The Kathmandu air usually smells of two things: exhaust fumes and burning incense. It is a suffocating duality. On a Tuesday afternoon, beneath the heavy gaze of the city’s concrete overhead tracks, those familiar scents were swallowed whole by the stench of petrol and melting flesh.
His name was Santosh Karki. He was twenty-five years old. He rode a motorcycle for a living in a city where the traffic rules change like the weather, dictated less by law and more by the erratic whims of municipal enforcement. When the traffic police pulled him over near the bustling intersection of Baneshwor, it was supposed to be a routine checkpoint. A minor infraction, perhaps. A fine he couldn’t afford.
Instead, it became an execution. Self-inflicted, yet entirely systemic.
Santosh did not argue. He did not plead. Instead, with the terrifying calm of a man who had reached the absolute end of his tether, he poured fuel over his own body and struck a match. The flame did not just consume a young man; it ignited a volatile political landscape that had been simmering with resentment for months.
The Illusion of Order
To understand why a twenty-five-year-old would choose to burn alive on a public street, you have to understand Kathmandu under the administration of Balendra "Balen" Shah.
Balen Shah’s rise to power was the stuff of political fairy tales. A structural engineer and a popular rapper, he stepped into the mayoral office on a wave of youth-led frustration against the geriatric political establishment of Nepal. He promised modernization. He promised order. He wore dark sunglasses everywhere, a visual brand that screamed cool efficiency in a sea of crumpled traditional caps and empty bureaucratic promises.
The city wanted a clean slate. Balen gave them a broom.
But a broom does not care what it sweeps away. Under his administration, the Kathmandu Metropolitan City launched aggressive campaigns to clear the streets. Sidewalk vendors—men and women selling fruits, vegetables, and cheap clothes to feed their families—were chased away by baton-wielding municipal police. Unauthorized structures were demolished with short notice. The city began to look cleaner, certainly. The roads felt wider.
But order has a body count. Behind every clear sidewalk was a family plunged into sudden poverty. Behind every widened road was a small business owner staring at a pile of rubble. The city’s working class, the very people who kept the engine of Kathmandu running, began to feel like dirt being swept under the rug.

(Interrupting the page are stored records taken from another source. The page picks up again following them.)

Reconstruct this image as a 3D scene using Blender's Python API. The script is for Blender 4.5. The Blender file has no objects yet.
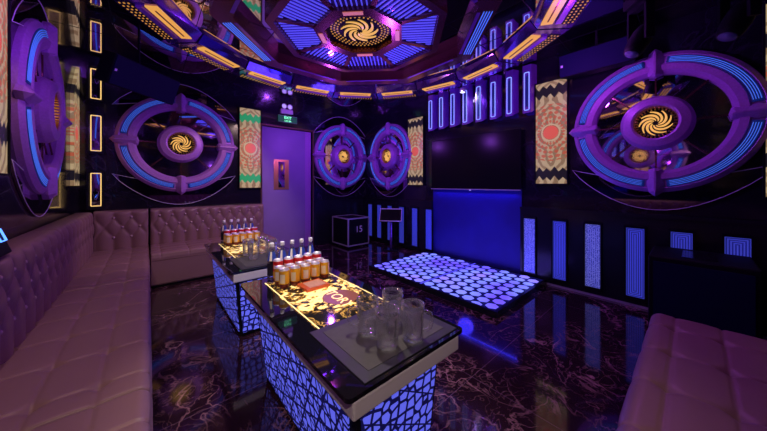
import bpy, bmesh, math, random
from mathutils import Vector, Matrix
random.seed(4)
PI=math.pi; cos=math.cos; sin=math.sin
C=bpy.context.scene.collection
XL,XR,YN,YB,ZC=-.65,3.66,-.65,4.85,2.72      # room: left, TV, near, back walls, ceiling
CX,CY=1.55,2.13                              # centre of the ceiling rose

# ------------------------------------------------------------------ nodes
class E:
    """a socket wrapped so that materials can be written as arithmetic"""
    def __init__(s,nt,v): s.nt=nt; s.v=v
    def _m(s,op,*a):
        n=s.nt.nodes.new('ShaderNodeMath'); n.operation=op
        for i,x in enumerate((s,)+a):
            if isinstance(x,E): s.nt.links.new(x.v,n.inputs[i])
            else: n.inputs[i].default_value=x
        return E(s.nt,n.outputs[0])
    def __add__(s,o): return s._m('ADD',o)
    def __sub__(s,o): return s._m('SUBTRACT',o)
    def __mul__(s,o): return s._m('MULTIPLY',o)
    def __truediv__(s,o): return s._m('DIVIDE',o)
    def lt(s,o): return s._m('LESS_THAN',o)
    def gt(s,o): return s._m('GREATER_THAN',o)
    def abs(s): return s._m('ABSOLUTE')
    def sin(s): return s._m('SINE')
    def frac(s): return s._m('FRACT')
    def mn(s,o): return s._m('MINIMUM',o)
    def mx(s,o): return s._m('MAXIMUM',o)
    def pow(s,o): return s._m('POWER',o)
    def sqrt(s): return s._m('SQRT')
    def atan2(s,o): return s._m('ARCTAN2',o)
    def inv(s): return (s*-1)+1.0
def new_mat(name):
    m=bpy.data.materials.new(name); m.use_nodes=True
    nt=m.node_tree; b=nt.nodes['Principled BSDF']; return m,nt,b
def mixc(nt,f,a,b):
    n=nt.nodes.new('ShaderNodeMix'); n.data_type='RGBA'
    for i,x in ((0,f),(6,a),(7,b)):
        if isinstance(x,E): nt.links.new(x.v,n.inputs[i])
        elif isinstance(x,(int,float)): n.inputs[i].default_value=x
        else: n.inputs[i].default_value=(*x,1)
    return E(nt,n.outputs[2])
def coords(nt,kind='Object'):
    t=nt.nodes.new('ShaderNodeTexCoord'); s=nt.nodes.new('ShaderNodeSeparateXYZ')
    nt.links.new(t.outputs[kind],s.inputs[0]); return [E(nt,o) for o in s.outputs]
def comb(nt,x,y,z=0.0):
    c=nt.nodes.new('ShaderNodeCombineXYZ')
    for i,q in enumerate((x,y,z)):
        if isinstance(q,E): nt.links.new(q.v,c.inputs[i])
        else: c.inputs[i].default_value=q
    return c.outputs[0]
def noise(nt,scale,detail=4,vec=None,dist=0.0):
    n=nt.nodes.new('ShaderNodeTexNoise'); n.inputs['Scale'].default_value=scale
    n.inputs['Detail'].default_value=detail; n.inputs['Distortion'].default_value=dist
    if vec is None:
        t=nt.nodes.new('ShaderNodeTexCoord'); vec=t.outputs['Object']
    nt.links.new(vec,n.inputs['Vector']); return E(nt,n.outputs[0])
def voro(nt,scale,vec,rnd=1.0,feat='DISTANCE_TO_EDGE'):
    n=nt.nodes.new('ShaderNodeTexVoronoi'); n.feature=feat; n.inputs['Scale'].default_value=scale
    n.inputs['Randomness'].default_value=rnd; nt.links.new(vec,n.inputs['Vector'])
    return E(nt,n.outputs['Distance'])
def ramp(nt,x,stops):
    r=nt.nodes.new('ShaderNodeValToRGB'); e=r.color_ramp.elements
    while len(e)<len(stops): e.new(.5)
    for k,(p,c) in zip(e,stops): k.position=p; k.color=(*c,1) if len(c)==3 else c
    nt.links.new(x.v,r.inputs[0]); return E(nt,r.outputs[0])
def setc(b,nt,key,v):
    if isinstance(v,E): nt.links.new(v.v,b.inputs[key])
    else: b.inputs[key].default_value=(*v,1)
def bump(nt,b,h,strength=.3,dist=.01):
    n=nt.nodes.new('ShaderNodeBump'); n.inputs['Strength'].default_value=strength
    n.inputs['Distance'].default_value=dist; nt.links.new(h.v,n.inputs['Height'])
    nt.links.new(n.outputs[0],b.inputs['Normal'])
def mat(name,col,rough=.5,metal=0,emit=None,es=1.0,coat=0,trans=0,ior=1.45,nz=0):
    m,nt,b=new_mat(name)
    b.inputs['Base Color'].default_value=(*col,1); b.inputs['Roughness'].default_value=rough
    b.inputs['Metallic'].default_value=metal; b.inputs['IOR'].default_value=ior
    b.inputs['Coat Weight'].default_value=coat; b.inputs['Transmission Weight'].default_value=trans
    if nz:
        n=noise(nt,nz,3); c=mixc(nt,n,tuple(x*.75 for x in col),tuple(min(1,x*1.25) for x in col)); setc(b,nt,'Base Color',c)
        bump(nt,b,n,.12,.004)
    if emit:
        b.inputs['Emission Color'].default_value=(*emit,1); b.inputs['Emission Strength'].default_value=es
    return m
M={}
M['black']=mat('black_gloss',(.012,.012,.02),.18,nz=3)
M['blackm']=mat('black_matte',(.007,.007,.012),.62,nz=60)
M['navy']=mat('navy_grille',(.006,.007,.05),.65,nz=200)
M['violet']=mat('lilac_metal_paint',(.48,.21,.64),.38,.15,nz=60)
M['violetg']=mat('violet_polished_metal',(.34,.14,.72),.20,.55)
M['copper']=mat('copper_brown_metal',(.30,.11,.12),.22,.85)
M['mirror']=mat('smoked_mirror',(.70,.62,.78),.03,1.0)
M['dmirror']=mat('dark_mirror',(.34,.26,.40),.03,1.0)
M['silver']=mat('brushed_silver',(.72,.70,.76),.35,.6)
M['goldm']=mat('gold_metal',(.85,.55,.16),.28,.95)
M['gold_e']=mat('amber_glow',(.12,.07,.02),.4,0,(1.0,.46,.09),.75)
M['gold_d']=mat('amber_dot_glow',(.12,.06,.02),.4,0,(1.0,.42,.07),.5)
M['amber']=mat('warm_neon',(.15,.1,.05),.4,0,(1.0,.62,.20),1.15)
M['housing']=mat('violet_satin_housing',(.34,.20,.62),.07,.9)
M['swirl']=mat('lit_gold_swirl',(.25,.15,.04),.35,.3,(1.0,.52,.13),.8)
M['neon']=mat('ice_blue_neon',(.1,.12,.3),.4,0,(.25,.36,1.0),1.35)
M['led']=mat('blue_led_line',(.1,.2,.8),.4,0,(.07,.20,.95),.68)
M['ledch']=mat('blue_led_channel',(.010,.016,.10),.4,.1,(.015,.035,.4),.22)
M['fin']=mat('blue_violet_fin_light',(.1,.1,.8),.4,0,(.11,.09,.95),.75)
M['finbg']=mat('violet_sector_glass',(.16,.10,.40),.05,.85,(.03,.01,.25),.25)
M['white']=mat('white_lacquer',(.78,.76,.78),.25,coat=.4)
M['glass']=mat('clear_glass',(1,1,1),.0,0,trans=1.0,ior=1.45)
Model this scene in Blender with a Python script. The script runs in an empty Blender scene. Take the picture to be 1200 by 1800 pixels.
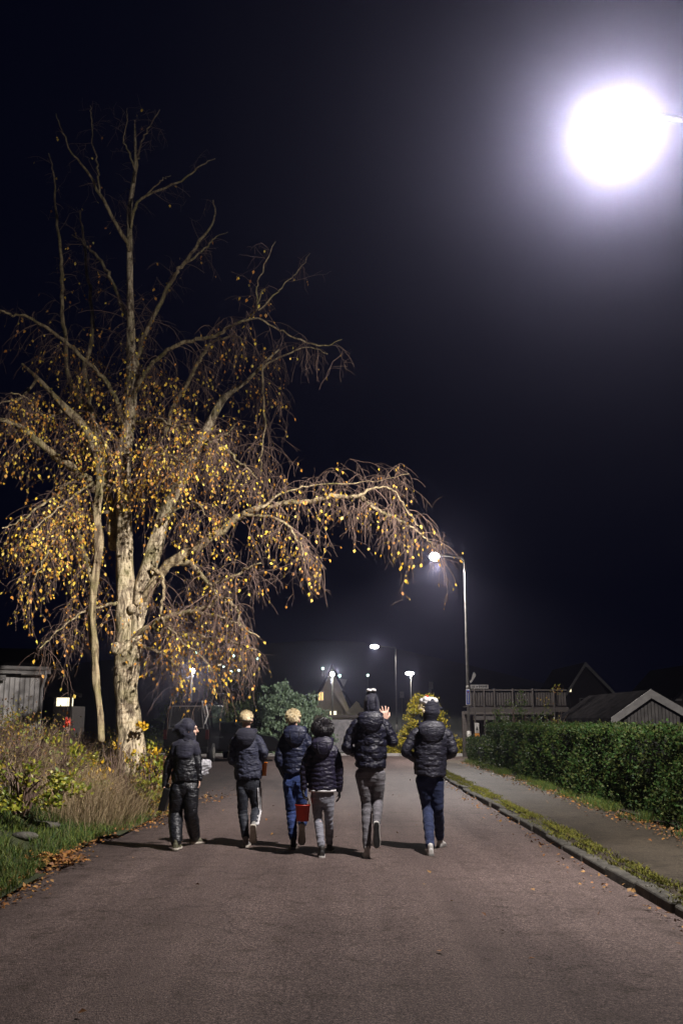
import bpy, bmesh, math, random
import numpy as np
from mathutils import Vector, Matrix, Quaternion
random.seed(7)
RNG = np.random.default_rng(11)
PI = math.pi
SC = bpy.context.scene
COL = SC.collection

# ------------------------------------------------------------------ camera
CAM_H = 1.5
FPX = 1750.0
PITCH = math.atan(365.0 / FPX)
cam_d = bpy.data.cameras.new('camera')
cam = bpy.data.objects.new('camera', cam_d)
COL.objects.link(cam)
cam.location = (0, 0, CAM_H)
cam.rotation_euler = (PI / 2 + PITCH, 0, 0)
cam_d.sensor_fit = 'VERTICAL'
cam_d.sensor_height = 36.0
cam_d.lens = 36.0 * FPX / 1800.0
cam_d.clip_start = 0.1
cam_d.clip_end = 1500
SC.camera = cam

# ------------------------------------------------------------------ night sky
W = bpy.data.worlds.new('World')
SC.world = W
W.use_nodes = True
nt = W.node_tree
nt.nodes.clear()
wo = nt.nodes.new('ShaderNodeOutputWorld')
bg = nt.nodes.new('ShaderNodeBackground')
sky = nt.nodes.new('ShaderNodeTexSky')
sky.sky_type = 'NISHITA'
sky.sun_disc = False
sky.sun_elevation = math.radians(-6)
sky.sun_rotation = math.radians(160)
mulc = nt.nodes.new('ShaderNodeMix')
mulc.data_type = 'RGBA'
mulc.blend_type = 'MULTIPLY'
mulc.inputs[0].default_value = 1.0
mulc.inputs[7].default_value = (0.25, 0.35, 1.0, 1)
nt.links.new(sky.outputs[0], mulc.inputs[6])
navy = nt.nodes.new('ShaderNodeMix')
navy.data_type = 'RGBA'
navy.blend_type = 'ADD'
navy.inputs[0].default_value = 1.0
navy.inputs[7].default_value = (0.005, 0.010, 0.060, 1)
nt.links.new(mulc.outputs[2], navy.inputs[6])
nt.links.new(navy.outputs[2], bg.inputs[0])
nt.links.new(bg.outputs[0], wo.inputs[0])
bg.inputs[1].default_value = 0.05

SC.view_settings.view_transform = 'Standard'
SC.view_settings.look = 'None'
SC.view_settings.exposure = 0.42
SC.view_settings.gamma = 1.0
SC.view_settings.use_curve_mapping = False
SC.render.engine = 'CYCLES'
cy = SC.cycles
cy.use_denoising = True
cy.max_bounces = 4
cy.diffuse_bounces = 2
cy.glossy_bounces = 2
cy.transmission_bounces = 3
cy.transparent_max_bounces = 8
cy.volume_bounces = 0
cy.caustics_reflective = False
cy.caustics_refractive = False

HAZE = 0.0019
MAIN_W = 6000.0        # the near street lamp, watts

# ------------------------------------------------------------------ pixel helpers (photograph pixel + distance -> place)
SP, CP = math.sin(PITCH), math.cos(PITCH)
def ray(px, py):
    u = (px - 600.0) / FPX
    v = (900.0 - py) / FPX
    return Vector((u, CP - v * SP, SP + v * CP))
def P(px, py, Y):
    r = ray(px, py)
    r *= Y / r.y
    return Vector((r.x, r.y, r.z + CAM_H))
def G(px, py, z=0.0):
    r = ray(px, py)
    r *= (z - CAM_H) / r.z
    return Vector((r.x, r.y, z))

# ------------------------------------------------------------------ materials
def mat(name, col, rough=0.7, col2=None, scale=8.0, stretch=(1, 1, 1), bump=0.0, bscale=None, metal=0.0,
        sheen=0.0, spec=0.5, detail=6.0, emit=None, estr=0.0, island=None, contrast=(0.35, 0.65), trans=0.0, coord='Object', alpha=1.0):
    m = bpy.data.materials.new(name)
    m.use_nodes = True
    n, l = m.node_tree.nodes, m.node_tree.links
    b = n['Principled BSDF']
    b.inputs['Roughness'].default_value = rough
    b.inputs['Metallic'].default_value = metal
    b.inputs['Specular IOR Level'].default_value = spec
    b.inputs['Base Color'].default_value = (*col, 1)
    if sheen:
        b.inputs['Sheen Weight'].default_value = sheen
        b.inputs['Sheen Roughness'].default_value = 0.4
    if alpha < 1:
        b.inputs['Alpha'].default_value = alpha
    if emit:
        b.inputs['Emission Color'].default_value = (*emit, 1)
        b.inputs['Emission Strength'].default_value = estr
    tc = n.new('ShaderNodeTexCoord')
    mp = n.new('ShaderNodeMapping')
    mp.inputs['Scale'].default_value = stretch
    l.new(tc.outputs[coord], mp.inputs[0])
    if col2 is not None:
        nz = n.new('ShaderNodeTexNoise')
        nz.inputs['Scale'].default_value = scale
        nz.inputs['Detail'].default_value = detail
        l.new(mp.outputs[0], nz.inputs[0])
        rp = n.new('ShaderNodeValToRGB')
        rp.color_ramp.elements[0].position = contrast[0]
        rp.color_ramp.elements[1].position = contrast[1]
        rp.color_ramp.elements[0].color = (*col, 1)
        rp.color_ramp.elements[1].color = (*col2, 1)
        l.new(nz.outputs[0], rp.inputs[0])
        l.new(rp.outputs[0], b.inputs['Base Color'])
    if island:
        g = n.new('ShaderNodeNewGeometry')
        rp = n.new('ShaderNodeValToRGB')
        els = rp.color_ramp.elements
        while len(els) < len(island):
            els.new(0.5)
        for i, c in enumerate(island):
            els[i].position = i / (len(island) - 1)
            els[i].color = (*c, 1)
        l.new(g.outputs['Random Per Island'], rp.inputs[0])
        l.new(rp.outputs[0], b.inputs['Base Color'])
        if trans:
            tr = n.new('ShaderNodeBsdfTranslucent')
            mx = n.new('ShaderNodeMixShader')
            mx.inputs[0].default_value = trans
            l.new(rp.outputs[0], tr.inputs[0])
            l.new(b.outputs[0], mx.inputs[1])
            l.new(tr.outputs[0], mx.inputs[2])
            l.new(mx.outputs[0], n['Material Output'].inputs[0])
    if bump:
        nz2 = n.new('ShaderNodeTexNoise')
        nz2.inputs['Scale'].default_value = bscale or scale * 3
        nz2.inputs['Detail'].default_value = 5
        l.new(mp.outputs[0], nz2.inputs[0])
        bp = n.new('ShaderNodeBump')
        bp.inputs['Strength'].default_value = 1.0
        bp.inputs['Distance'].default_value = bump
        l.new(nz2.outputs[0], bp.inputs['Height'])
        l.new(bp.outputs[0], b.inputs['Normal'])
    return m

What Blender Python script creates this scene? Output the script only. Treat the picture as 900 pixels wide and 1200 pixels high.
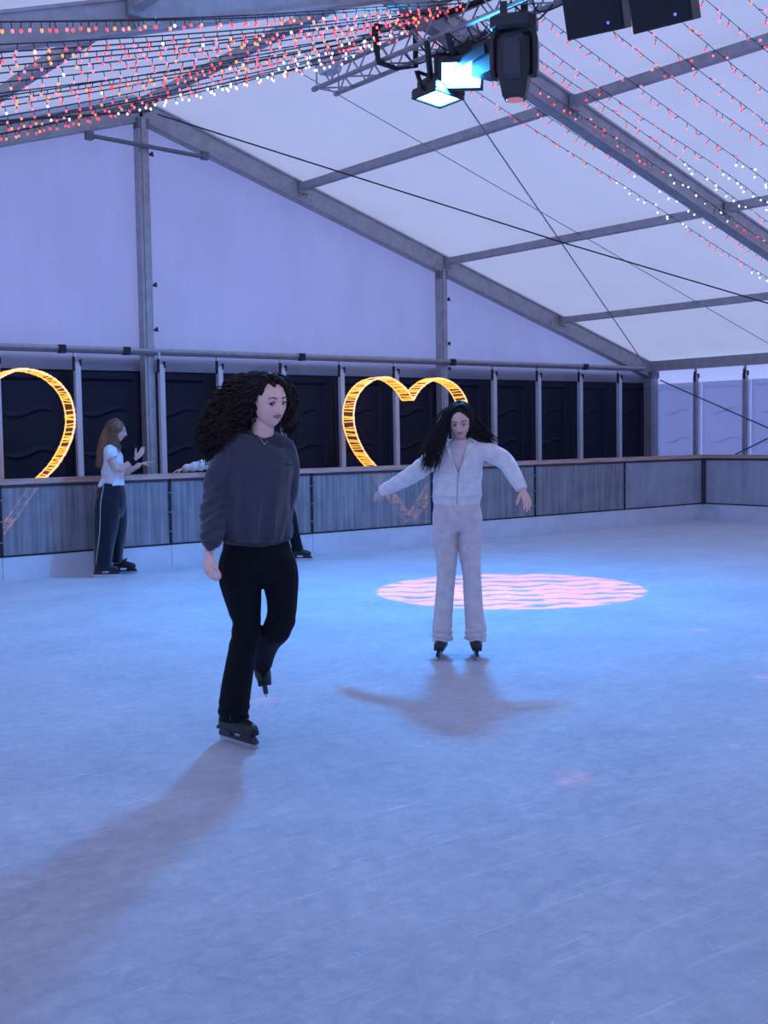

Santosh Karki was one of those people. He belonged to the gig economy, navigating the chaotic streets on two wheels, hustling daily to stay ahead of inflation. In Kathmandu, a motorbike isn't a luxury; it is a lifeline. To have your bike seized or your livelihood threatened by a relentless bureaucracy is to face economic death.
When the Mirror Breaks
When the news of Santosh’s self-immolation broke, the reaction was instantaneous. It wasn't just grief; it was fury. The internet, once Balen Shah’s digital fortress, turned into a digital colosseum.
Consider what happens when a populist hero becomes the oppressor. The betrayal feels deeply personal. Citizens who had fiercely defended the mayor's aggressive tactics suddenly saw the human cost reflected in the charred remains of a young rider. The administration’s immediate response was predictable: they formed an investigation committee.
Committees are where outrage goes to die.
A three-member probe panel was tasked with looking into the "incidents leading to the self-immolation." They promised a thorough investigation. They promised accountability. But to the thousands of youth who ride the same streets every day, the committee felt like an insult. You do not need a panel of bureaucrats to decipher the language of a man on fire. The message was already written in ash.
The true tragedy of modern governance is the belief that systemic friction can be solved with a new regulation or a tighter enforcement protocol. The city administration viewed the traffic stop as an isolated enforcement metric. Santosh viewed it as the final, crushing weight of a city that had decided he did not belong.
The Invisible Stakes
We live in an era obsessed with aesthetics. We want smart cities, clean pavements, and orderly traffic flow. We applaud the bulldozers when they clear the slums because we prefer the view without them.
But what happens to the displaced?
The problem is not unique to Nepal. Across the globe, aggressive urbanization is colliding with the survival of the informal sector. When an administration prioritizes the look of a city over the lives of its inhabitants, friction is inevitable. In Kathmandu, that friction reached a flashpoint.
The riders, the vendors, the daily wage workers—they are the invisible stakes of political modernization. They do not have lobbyists. They do not have seats in the municipal assembly. Their only leverage is their physical presence on the street. And when the street is taken away from them, they are left with nothing but their own bodies to make a statement.
The investigation committee will eventually release a report. It will likely blame a lack of coordination, or perhaps cite psychological distress on the part of the victim. It will compartmentalize the tragedy so the city can resume its march toward progress.
But the memory of Baneshwor cannot be cleared away as easily as a sidewalk vendor. The image of the dark smoke rising against the Kathmandu sky remains, a permanent stain on the shiny veneer of the administration. It stands as a reminder that when you squeeze the vulnerable in the name of order, you do not create a better city. You merely build a pressure cooker, waiting for a single spark.